Der Auftragnehmer verlangte daraufhin zusätzlichen Werklohn in Höhe von 1.311,38 Euro. Das OLG Brandenburg wies die Klage jedoch ab: Es fehle an einer vertraglich vereinbarten Leistungsänderung.
Nach § 2 Abs. 5 und 6 VOB/B sind geänderte oder zusätzliche Leistungen nur dann vergütungspflichtig, wenn sie vom Auftraggeber veranlasst wurden und entweder ausdrücklich oder konkludent als Vertragsänderung vereinbart wurden.
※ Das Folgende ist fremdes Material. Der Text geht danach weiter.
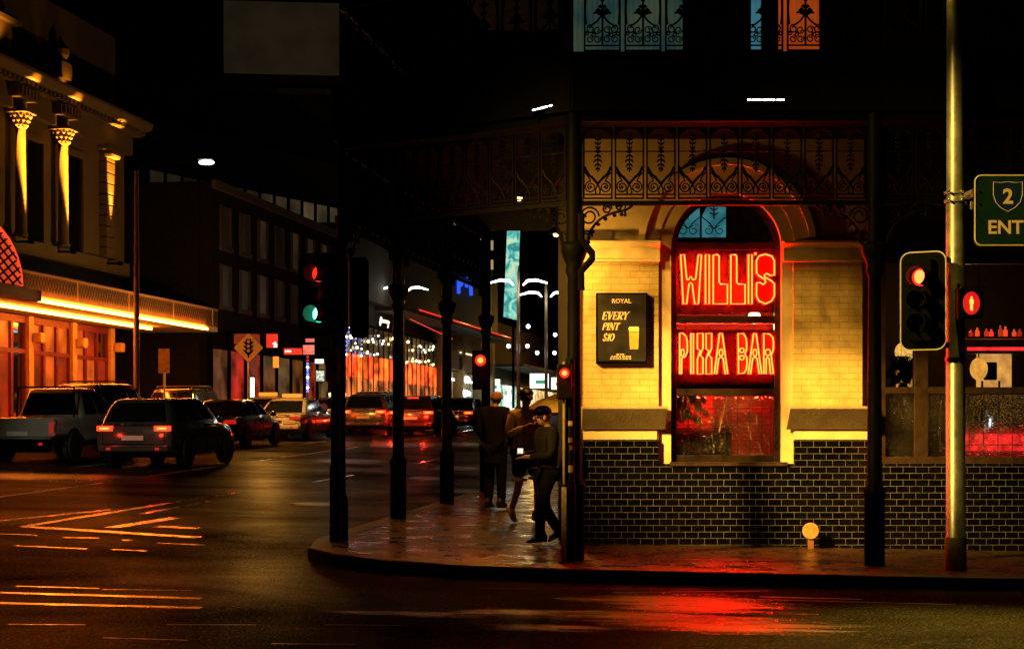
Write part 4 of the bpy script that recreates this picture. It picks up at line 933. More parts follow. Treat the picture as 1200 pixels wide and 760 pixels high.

Dabei trägt der Auftragnehmer die Darlegungs- und Beweislast.
Im Urteil wurde deutlich:
- Die Übersendung neuer Planunterlagen durch den Architekten stellt noch keine Nachtragsbeauftragung dar.
- Ein Nachtragsangebot allein genügt nicht.
- Selbst eine Leistungsaufforderung durch den Architekten, verbunden mit der Zurückweisung des Nachtrags, stellt keine konkludente Beauftragung dar.
Ein solcher Fall müsse stets anhand der konkreten Umstände bewertet werden – entscheidend sei jedoch immer die Willensbildung des Auftraggebers und dessen ausdrückliche Zustimmung zur zusätzlichen Vergütung.
Relevanz für die Praxis
Für Ingenieure und Architekten in der Bauleitung bedeutet dies:
- Klare Kommunikation mit dem Auftraggeber ist unerlässlich.
- Wer Nachträge beauftragen will, muss sich der eigenen Bevollmächtigung bewusst sein.
- Keine rechtsverbindlichen Anordnungen ohne explizite Vollmacht.
- Die Rolle des Architekten als Vertreter hat ihre Grenzen – auch wenn er die Bauleitung innehat.
- Auftragnehmer müssen stets schriftliche Beauftragungen einholen, bevor sie Mehrleistungen erbringen, um eine Vergütung zu sichern.
- Unklare Vertragslagen gehen zu Lasten des Auftragnehmers – hier ist eine sorgfältige Dokumentation entscheidend.
Das Urteil des OLG Brandenburg schafft wichtige Klarheit für die tägliche Praxis auf der Baustelle: Nicht jede Planänderung oder Aufforderung zur Leistung durch den Architekten begründet automatisch einen Anspruch auf zusätzliche Vergütung.
Insbesondere für Ingenieurinnen und Ingenieure, die als Bauüberwacher tätig sind, ist es essenziell, ihre Rolle und rechtliche Stellung gegenüber dem Auftragnehmer genau zu kennen – und nur im Rahmen ihrer Vollmacht zu handeln. Die korrekte Anwendung der VOB/B und eine sorgfältige Vertrags- und Nachtragsdokumentation bleiben das Fundament rechtssicherer Bauprojekte.